The Classic Novices’ Hurdle is a Grade 2 novices’ hurdle race run over 2 miles and 56 yards on the New Course at Cheltenham in late January. The race was inaugurated, over the slightly longer distance of 2 miles and 110 yards, in 2005 and initially run as the Royal Gloucestershire Hussars Novices’ Hurdle. Sponsorship subsequently passed to Ballymore Properties, Neptune Investment Management and back to Ballymore in 2018.
Nicky Henderson, who was responsible for Aigle D’Or (2008), Bobs Worth (2011), Santini (2018) and Birchdale (2019), and Alan King, who was reponsible for Batonnier (2012), Ordo Ab Chao (2015), Yanworth (2016), and North Lodge (2022), are the leading trainers in the history of the Classic Novices’ Hurdle. Bobs Worth, of course, went on to complete a notable hat-trick at the Cheltenham Festival, winning the Spa Novices’ Hurdle (2011), the RSA Chase (2012) and the Cheltenham Gold Gup (2013) in successive years.
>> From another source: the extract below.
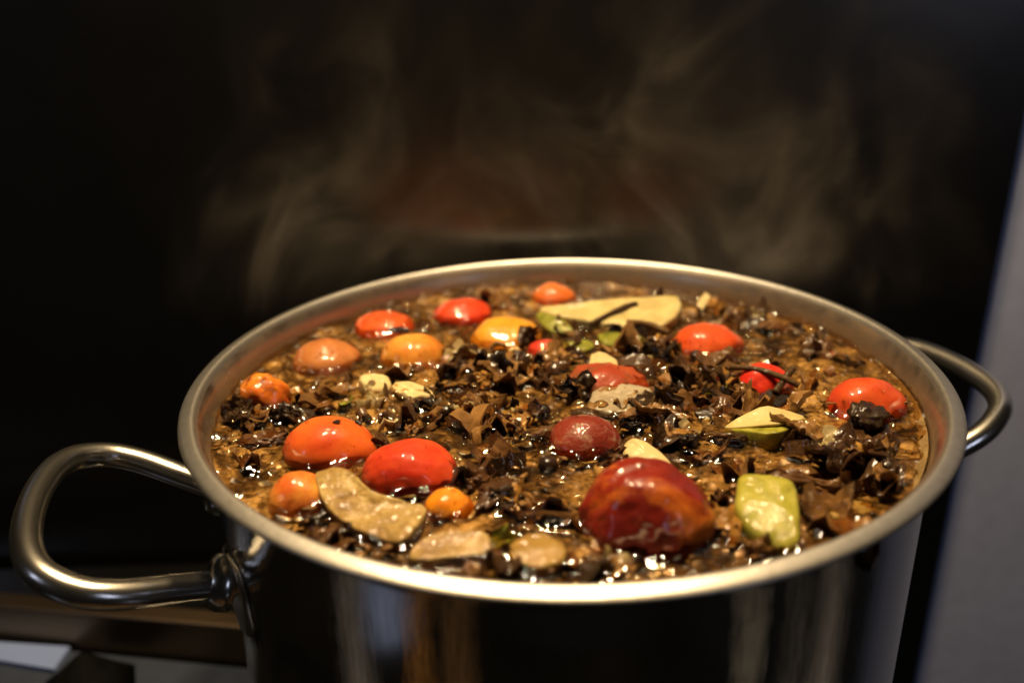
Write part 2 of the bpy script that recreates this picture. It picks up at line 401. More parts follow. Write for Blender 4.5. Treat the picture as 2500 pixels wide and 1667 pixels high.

The 2007 winner, Wichita Lineman, also won twice at subsequent Cheltenham Festivals, justifying favouritism in the Spa Novices’ Hurdle (2007) and the William Hill Trophy Handicap Chase (2009); on the latter occasion, the King’s Theatre gelding was the subject of a memorable ride – later voted the greatest in the history of the Cheltenham Festival – by A.P. McCoy.
The 2023 renewal of the Classic Novices’ Hurdle is scheduled for Festival Trials Day, Saturday, January 28. Horses that feature prominently in the ante-post betting for the Spa Novices’ Hurdle, a.k.a. Albert Bartlett Novices’ Hurdle, are an obvious starting point, but punters might like to note that just two of the last ten favourites for the Classic Novices’ Hurdle have won. That said, eight of the last ten winners were in the first three in the betting, with the other two returned at 12/1 and 16/1 respectively.